Sibling Rivalry: Niles talks "Pieces for Mom"

In the world of comics, the zombie genre has become a very popular one. Writer Steve Niles explored a world over run by zombies in the post-apocalyptic "Remains" with Kieron Dwyer, but in the January debuting one-shot from Image Comics, "Pieces For Mom: A Tale of the Undead," Niles takes a different approach to telling his latest Zombie story.

"Not to knock anyone who's doing this - and I've done it myself with 'Remains' - but everyone's read the survival story at this point," Niles told CBR News. "So, for me I wanted to play with some other themes within a zombie world and add an extra layer. With 'Remains,' the subtext was about relationships and how difficult they can be and what causes jealousy and how two people who absolutely hate each other can still be jealous. Things like that. With 'Pieces for Mom,' I really wanted to play with the family dynamic because I felt if a situation like this did ever happen, I think it would be something like this. Just because the world has ended, it doesn't mean you'd stop fighting with your brother."

In "Pieces For Mom," teenagers Derek and Mike are on their own. Mom's still around, but she's locked up in a second room because she's been turned into a zombie. Dad's lost out in the world somewhere and presumed dead. So, the kids have to fend for themselves in a world that's just gone made. "Really it's the story of a broken family in a post-apocalyptic world over run by zombies," said Niles.

Zombies have changed and evolved over the years. In recent films the mindless, shambling zombies of the past have been replaced by sprinters and runners with an insatiable appetite for human flesh. We've also seen zombies who can't talk and some who can. Adding to the dangers Derek and Mike face, in the world of "Pieces for Mom," all zombie types are represented. "It's a very unpredictable world of zombies," said Niles. "You could be walking by a zombie thinking you have a shambler on your hands, when suddenly he comes bolting after you. You just don't know."

Niles said that in addition to falling in love with this story, his other motivation in writing "Pieces for Mom" was an interest in working with the artist on the one shot, Andrew Ritchie. "I've worked with a lot of artists and let me say Andrew's stuff is so freaking creepy," said Niles. "I remember asking him to create a t-shirt design a while back and when he submitted his design my initial reaction was, 'We can't do this.
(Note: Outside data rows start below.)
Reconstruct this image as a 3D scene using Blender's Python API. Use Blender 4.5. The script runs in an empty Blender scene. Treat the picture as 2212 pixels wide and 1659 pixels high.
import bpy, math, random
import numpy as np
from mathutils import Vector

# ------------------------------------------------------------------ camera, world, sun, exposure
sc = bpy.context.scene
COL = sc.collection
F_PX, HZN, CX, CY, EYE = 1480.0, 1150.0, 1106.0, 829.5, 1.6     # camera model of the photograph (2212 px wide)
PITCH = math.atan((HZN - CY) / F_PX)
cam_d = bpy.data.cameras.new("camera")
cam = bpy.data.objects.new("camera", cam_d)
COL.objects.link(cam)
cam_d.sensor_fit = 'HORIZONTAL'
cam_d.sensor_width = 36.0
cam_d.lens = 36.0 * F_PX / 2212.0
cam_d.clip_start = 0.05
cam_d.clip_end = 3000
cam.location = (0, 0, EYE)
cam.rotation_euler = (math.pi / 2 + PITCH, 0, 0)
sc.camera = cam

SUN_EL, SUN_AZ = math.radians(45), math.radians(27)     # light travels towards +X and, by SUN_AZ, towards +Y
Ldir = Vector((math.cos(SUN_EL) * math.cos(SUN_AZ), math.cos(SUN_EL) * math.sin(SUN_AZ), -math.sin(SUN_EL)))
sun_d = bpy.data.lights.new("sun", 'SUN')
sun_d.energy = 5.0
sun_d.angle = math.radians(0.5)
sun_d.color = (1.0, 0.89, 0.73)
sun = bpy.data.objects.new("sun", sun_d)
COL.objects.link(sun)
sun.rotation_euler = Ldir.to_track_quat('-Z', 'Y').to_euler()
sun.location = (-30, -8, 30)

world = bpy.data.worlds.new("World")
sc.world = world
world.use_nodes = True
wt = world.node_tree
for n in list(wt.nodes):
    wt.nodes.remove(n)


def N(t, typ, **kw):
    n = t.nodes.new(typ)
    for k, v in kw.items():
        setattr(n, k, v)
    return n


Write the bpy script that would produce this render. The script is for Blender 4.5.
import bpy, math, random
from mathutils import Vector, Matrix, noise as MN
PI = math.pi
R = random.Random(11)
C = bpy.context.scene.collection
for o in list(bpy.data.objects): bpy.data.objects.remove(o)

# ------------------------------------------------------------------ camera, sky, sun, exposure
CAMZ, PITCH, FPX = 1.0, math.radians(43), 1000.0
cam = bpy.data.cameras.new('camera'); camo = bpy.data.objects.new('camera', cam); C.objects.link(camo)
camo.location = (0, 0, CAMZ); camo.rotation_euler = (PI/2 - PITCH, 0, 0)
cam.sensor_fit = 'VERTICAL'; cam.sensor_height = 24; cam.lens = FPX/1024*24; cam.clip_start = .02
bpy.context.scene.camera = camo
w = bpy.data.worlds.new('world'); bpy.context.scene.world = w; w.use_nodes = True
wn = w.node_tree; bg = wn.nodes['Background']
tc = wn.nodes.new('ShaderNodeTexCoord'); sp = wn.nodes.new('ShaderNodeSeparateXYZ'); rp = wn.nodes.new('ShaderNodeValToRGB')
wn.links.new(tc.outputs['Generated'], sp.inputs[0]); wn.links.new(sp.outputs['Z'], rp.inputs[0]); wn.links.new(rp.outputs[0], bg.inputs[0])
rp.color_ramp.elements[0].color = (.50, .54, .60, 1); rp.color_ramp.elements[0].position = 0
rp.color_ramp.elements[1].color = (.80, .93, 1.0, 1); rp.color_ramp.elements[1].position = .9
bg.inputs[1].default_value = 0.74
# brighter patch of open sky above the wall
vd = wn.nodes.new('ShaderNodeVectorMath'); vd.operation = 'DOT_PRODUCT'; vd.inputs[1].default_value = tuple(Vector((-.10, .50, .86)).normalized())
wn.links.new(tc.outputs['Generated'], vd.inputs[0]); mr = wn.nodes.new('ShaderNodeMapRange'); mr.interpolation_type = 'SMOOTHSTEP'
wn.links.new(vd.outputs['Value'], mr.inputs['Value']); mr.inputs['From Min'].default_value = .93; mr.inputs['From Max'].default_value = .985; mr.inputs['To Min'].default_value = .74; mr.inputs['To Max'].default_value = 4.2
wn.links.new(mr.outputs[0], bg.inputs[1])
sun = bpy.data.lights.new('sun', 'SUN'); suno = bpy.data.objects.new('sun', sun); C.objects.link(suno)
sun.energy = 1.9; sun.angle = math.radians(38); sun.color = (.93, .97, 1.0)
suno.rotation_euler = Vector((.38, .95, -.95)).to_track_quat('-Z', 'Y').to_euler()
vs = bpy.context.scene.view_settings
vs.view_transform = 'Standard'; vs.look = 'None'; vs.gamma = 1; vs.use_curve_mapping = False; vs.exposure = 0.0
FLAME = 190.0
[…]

Children will see this and start to cry!' [laughs] So, I really wanted to do something that would get Andrew out there, with the hope of generating more interest in both of us working together again."

Niles takes an interesting turn in having this zombie story told through the eyes of teenage boys and realized once he finished that there might be more to this idea. "When I originally started writing this story, I thought it would be another chapter of 'Remains,' but 'Remains' didn't really take off as much as I'd hoped and everyone got busy doing other stuff. But, I want to do more. As soon as I got into 'Pieces for Mom,' I felt it really worked and moved along nicely. I'm thinking of tackling this subject as a novel. I'm in talks to right now to write my first original novel (outside of the Cal novels, which I guess are considered underground).

"I like writing from a kids perspective. It's very unique and brings lots of possibilities to the table. For instance, the brother's ability in 'Pieces For Mom' to still be so incredibly self-centered despite everything else going on around him. That's a trait of kids. It's not a bad thing. When you have a self-centered character who's an adult, he's just the prick in the story. But in this, you think, 'Well, that's kids.'"

Considering zombies have been so well mined in comics with many more zombie comics to come, a creator might think twice about tackling the genre considering the sheer number of zombie comics available. But Niles had no trepidation when crafting "Pieces for Mom," in large part due to the work of his artistic collaborator. "I think Andrew's art stands above the rest and helps make this book stand out," said Niles. "It's so disgusting! It's probably the most disgusting thing I've ever published and I just love it."